## EXERCISE AIM
Reproduce the material below line by line, beginning with its first line and ending with the line that contains "COL = S.collection"; leave out pictures.

## GIVEN MATERIAL
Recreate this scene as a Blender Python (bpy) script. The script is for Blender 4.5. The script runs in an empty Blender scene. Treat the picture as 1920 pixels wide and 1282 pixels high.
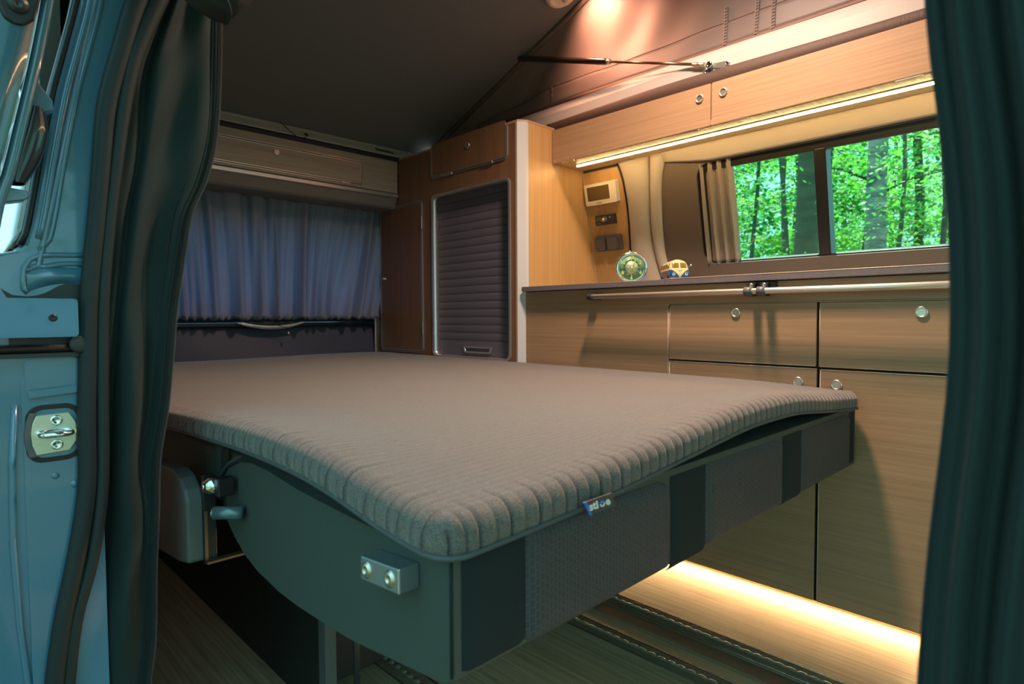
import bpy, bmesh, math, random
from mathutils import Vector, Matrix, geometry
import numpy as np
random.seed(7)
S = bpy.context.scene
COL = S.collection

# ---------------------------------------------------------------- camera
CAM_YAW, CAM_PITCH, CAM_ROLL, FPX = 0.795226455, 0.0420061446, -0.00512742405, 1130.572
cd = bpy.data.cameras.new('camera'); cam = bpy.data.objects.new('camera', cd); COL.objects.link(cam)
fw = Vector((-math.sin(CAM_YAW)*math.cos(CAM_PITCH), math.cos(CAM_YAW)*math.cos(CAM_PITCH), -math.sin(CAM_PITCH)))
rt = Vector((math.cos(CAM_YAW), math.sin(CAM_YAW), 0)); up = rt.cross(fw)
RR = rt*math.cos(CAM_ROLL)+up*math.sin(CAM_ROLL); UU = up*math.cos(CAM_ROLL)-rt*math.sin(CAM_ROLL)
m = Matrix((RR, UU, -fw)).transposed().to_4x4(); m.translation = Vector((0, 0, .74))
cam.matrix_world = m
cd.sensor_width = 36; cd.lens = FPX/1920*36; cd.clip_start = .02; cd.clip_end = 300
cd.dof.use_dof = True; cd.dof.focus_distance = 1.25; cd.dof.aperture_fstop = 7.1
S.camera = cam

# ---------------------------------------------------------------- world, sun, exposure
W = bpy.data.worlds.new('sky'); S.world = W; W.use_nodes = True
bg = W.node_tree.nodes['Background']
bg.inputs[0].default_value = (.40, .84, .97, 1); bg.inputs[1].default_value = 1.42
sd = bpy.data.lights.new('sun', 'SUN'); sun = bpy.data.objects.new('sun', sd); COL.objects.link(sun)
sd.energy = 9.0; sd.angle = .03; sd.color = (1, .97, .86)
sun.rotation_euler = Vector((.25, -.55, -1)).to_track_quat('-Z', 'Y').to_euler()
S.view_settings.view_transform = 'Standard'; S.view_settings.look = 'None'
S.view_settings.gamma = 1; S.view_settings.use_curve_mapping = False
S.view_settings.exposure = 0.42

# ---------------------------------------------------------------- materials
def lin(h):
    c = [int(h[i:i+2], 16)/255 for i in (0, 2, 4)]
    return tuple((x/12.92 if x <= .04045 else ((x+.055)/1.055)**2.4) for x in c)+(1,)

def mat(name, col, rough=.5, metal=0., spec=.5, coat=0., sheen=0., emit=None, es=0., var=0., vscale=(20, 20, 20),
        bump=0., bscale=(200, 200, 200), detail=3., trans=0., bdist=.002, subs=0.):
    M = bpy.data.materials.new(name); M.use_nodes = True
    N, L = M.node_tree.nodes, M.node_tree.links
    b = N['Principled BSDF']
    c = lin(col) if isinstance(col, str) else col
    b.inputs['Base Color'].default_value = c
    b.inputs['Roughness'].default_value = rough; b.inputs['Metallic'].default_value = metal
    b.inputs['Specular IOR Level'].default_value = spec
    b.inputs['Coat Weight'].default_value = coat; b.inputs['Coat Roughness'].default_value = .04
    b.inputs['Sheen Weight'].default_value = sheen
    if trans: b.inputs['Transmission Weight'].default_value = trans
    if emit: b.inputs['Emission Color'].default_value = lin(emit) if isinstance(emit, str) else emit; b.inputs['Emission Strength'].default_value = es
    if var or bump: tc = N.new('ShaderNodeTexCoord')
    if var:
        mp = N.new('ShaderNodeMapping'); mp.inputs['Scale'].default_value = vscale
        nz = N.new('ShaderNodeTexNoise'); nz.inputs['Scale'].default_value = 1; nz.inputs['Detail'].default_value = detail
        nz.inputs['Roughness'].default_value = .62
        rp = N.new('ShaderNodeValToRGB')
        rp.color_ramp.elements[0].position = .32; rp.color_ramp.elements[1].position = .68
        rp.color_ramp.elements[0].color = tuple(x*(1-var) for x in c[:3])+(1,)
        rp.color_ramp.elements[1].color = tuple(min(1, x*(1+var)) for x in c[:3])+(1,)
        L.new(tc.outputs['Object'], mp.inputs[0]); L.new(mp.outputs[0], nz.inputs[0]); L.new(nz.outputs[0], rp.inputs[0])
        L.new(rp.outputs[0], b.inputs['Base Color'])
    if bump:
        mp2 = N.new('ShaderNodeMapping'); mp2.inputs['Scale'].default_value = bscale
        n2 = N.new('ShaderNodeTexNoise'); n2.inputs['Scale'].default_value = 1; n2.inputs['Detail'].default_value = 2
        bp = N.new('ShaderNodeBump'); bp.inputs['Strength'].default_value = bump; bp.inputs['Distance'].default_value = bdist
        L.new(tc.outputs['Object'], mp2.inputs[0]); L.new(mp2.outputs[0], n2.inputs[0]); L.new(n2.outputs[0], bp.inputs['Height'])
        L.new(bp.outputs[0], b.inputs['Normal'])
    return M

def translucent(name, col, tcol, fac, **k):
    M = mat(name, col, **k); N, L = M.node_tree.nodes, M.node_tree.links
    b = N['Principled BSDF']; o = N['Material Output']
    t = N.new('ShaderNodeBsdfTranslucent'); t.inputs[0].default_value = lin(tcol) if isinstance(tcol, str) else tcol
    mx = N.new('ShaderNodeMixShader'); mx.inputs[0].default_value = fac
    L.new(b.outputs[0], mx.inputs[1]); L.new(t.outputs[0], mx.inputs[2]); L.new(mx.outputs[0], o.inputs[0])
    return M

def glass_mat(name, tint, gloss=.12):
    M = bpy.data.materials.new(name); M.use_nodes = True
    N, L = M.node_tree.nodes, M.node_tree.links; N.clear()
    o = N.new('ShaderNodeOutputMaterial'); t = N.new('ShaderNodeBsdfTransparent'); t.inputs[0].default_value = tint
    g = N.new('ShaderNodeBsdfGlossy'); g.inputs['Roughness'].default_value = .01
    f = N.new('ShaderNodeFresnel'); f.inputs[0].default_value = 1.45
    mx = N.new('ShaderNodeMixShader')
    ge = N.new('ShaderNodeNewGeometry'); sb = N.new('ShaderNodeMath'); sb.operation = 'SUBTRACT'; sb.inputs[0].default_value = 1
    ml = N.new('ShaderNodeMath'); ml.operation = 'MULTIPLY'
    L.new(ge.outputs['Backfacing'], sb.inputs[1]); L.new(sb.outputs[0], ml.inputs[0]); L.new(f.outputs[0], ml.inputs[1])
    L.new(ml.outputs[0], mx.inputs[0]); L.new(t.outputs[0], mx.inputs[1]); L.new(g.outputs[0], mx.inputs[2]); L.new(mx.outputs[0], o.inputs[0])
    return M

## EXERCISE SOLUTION
Recreate this scene as a Blender Python (bpy) script. The script is for Blender 4.5. The script runs in an empty Blender scene. Treat the picture as 1920 pixels wide and 1282 pixels high.
import bpy, bmesh, math, random
from mathutils import Vector, Matrix, geometry
import numpy as np
random.seed(7)
S = bpy.context.scene
COL = S.collection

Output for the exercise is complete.